- Task goal: Write out, precisely and in full, each line of the material.

-------- Data

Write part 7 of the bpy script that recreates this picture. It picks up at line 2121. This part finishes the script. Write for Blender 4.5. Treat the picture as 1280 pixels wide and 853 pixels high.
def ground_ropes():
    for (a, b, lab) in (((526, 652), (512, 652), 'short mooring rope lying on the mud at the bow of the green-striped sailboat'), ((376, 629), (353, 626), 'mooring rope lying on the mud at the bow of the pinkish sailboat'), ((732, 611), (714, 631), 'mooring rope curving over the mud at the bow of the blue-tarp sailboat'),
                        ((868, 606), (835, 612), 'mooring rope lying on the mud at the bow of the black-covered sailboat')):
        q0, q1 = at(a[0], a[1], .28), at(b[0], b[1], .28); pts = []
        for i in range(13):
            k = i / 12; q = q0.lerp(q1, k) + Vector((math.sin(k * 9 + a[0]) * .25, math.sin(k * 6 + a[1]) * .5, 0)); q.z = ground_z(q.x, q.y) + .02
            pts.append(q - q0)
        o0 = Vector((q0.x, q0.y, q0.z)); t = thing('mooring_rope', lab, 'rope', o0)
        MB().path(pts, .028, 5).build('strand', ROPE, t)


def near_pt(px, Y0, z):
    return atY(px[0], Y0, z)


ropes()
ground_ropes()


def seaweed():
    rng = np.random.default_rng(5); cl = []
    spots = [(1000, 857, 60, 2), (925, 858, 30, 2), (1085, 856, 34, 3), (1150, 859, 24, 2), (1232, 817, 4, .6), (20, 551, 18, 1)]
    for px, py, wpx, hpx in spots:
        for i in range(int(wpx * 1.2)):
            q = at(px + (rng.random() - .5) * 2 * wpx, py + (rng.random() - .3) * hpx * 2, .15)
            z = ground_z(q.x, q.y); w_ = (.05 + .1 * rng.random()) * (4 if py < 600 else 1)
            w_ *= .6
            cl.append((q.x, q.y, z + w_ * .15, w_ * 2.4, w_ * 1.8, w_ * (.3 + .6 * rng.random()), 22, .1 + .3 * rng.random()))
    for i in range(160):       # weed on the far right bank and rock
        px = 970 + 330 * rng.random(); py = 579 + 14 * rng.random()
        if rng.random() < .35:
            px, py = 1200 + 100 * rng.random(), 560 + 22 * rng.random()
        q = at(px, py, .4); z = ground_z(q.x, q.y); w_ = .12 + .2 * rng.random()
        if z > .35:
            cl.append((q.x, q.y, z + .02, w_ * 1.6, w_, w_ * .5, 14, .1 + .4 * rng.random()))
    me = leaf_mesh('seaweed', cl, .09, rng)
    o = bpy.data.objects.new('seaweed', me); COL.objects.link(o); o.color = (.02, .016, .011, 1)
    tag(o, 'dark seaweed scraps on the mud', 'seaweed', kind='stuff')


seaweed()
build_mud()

----------------

- Result of this exercise:
Write part 7 of the bpy script that recreates this picture. It picks up at line 2121. This part finishes the script. Write for Blender 4.5. Treat the picture as 1280 pixels wide and 853 pixels high.
def ground_ropes():
    for (a, b, lab) in (((526, 652), (512, 652), 'short mooring rope lying on the mud at the bow of the green-striped sailboat'), ((376, 629), (353, 626), 'mooring rope lying on the mud at the bow of the pinkish sailboat'), ((732, 611), (714, 631), 'mooring rope curving over the mud at the bow of the blue-tarp sailboat'),
                        ((868, 606), (835, 612), 'mooring rope lying on the mud at the bow of the black-covered sailboat')):
        q0, q1 = at(a[0], a[1], .28), at(b[0], b[1], .28); pts = []
        for i in range(13):
            k = i / 12; q = q0.lerp(q1, k) + Vector((math.sin(k * 9 + a[0]) * .25, math.sin(k * 6 + a[1]) * .5, 0)); q.z = ground_z(q.x, q.y) + .02
            pts.append(q - q0)
        o0 = Vector((q0.x, q0.y, q0.z)); t = thing('mooring_rope', lab, 'rope', o0)
        MB().path(pts, .028, 5).build('strand', ROPE, t)


def near_pt(px, Y0, z):
    return atY(px[0], Y0, z)


ropes()
ground_ropes()


def seaweed():
    rng = np.random.default_rng(5); cl = []
    spots = [(1000, 857, 60, 2), (925, 858, 30, 2), (1085, 856, 34, 3), (1150, 859, 24, 2), (1232, 817, 4, .6), (20, 551, 18, 1)]
    for px, py, wpx, hpx in spots:
        for i in range(int(wpx * 1.2)):
            q = at(px + (rng.random() - .5) * 2 * wpx, py + (rng.random() - .3) * hpx * 2, .15)
            z = ground_z(q.x, q.y); w_ = (.05 + .1 * rng.random()) * (4 if py < 600 else 1)
            w_ *= .6
            cl.append((q.x, q.y, z + w_ * .15, w_ * 2.4, w_ * 1.8, w_ * (.3 + .6 * rng.random()), 22, .1 + .3 * rng.random()))
    for i in range(160):       # weed on the far right bank and rock
        px = 970 + 330 * rng.random(); py = 579 + 14 * rng.random()
        if rng.random() < .35:
            px, py = 1200 + 100 * rng.random(), 560 + 22 * rng.random()
        q = at(px, py, .4); z = ground_z(q.x, q.y); w_ = .12 + .2 * rng.random()
        if z > .35:
            cl.append((q.x, q.y, z + .02, w_ * 1.6, w_, w_ * .5, 14, .1 + .4 * rng.random()))
    me = leaf_mesh('seaweed', cl, .09, rng)
    o = bpy.data.objects.new('seaweed', me); COL.objects.link(o); o.color = (.02, .016, .011, 1)
    tag(o, 'dark seaweed scraps on the mud', 'seaweed', kind='stuff')


seaweed()
build_mud()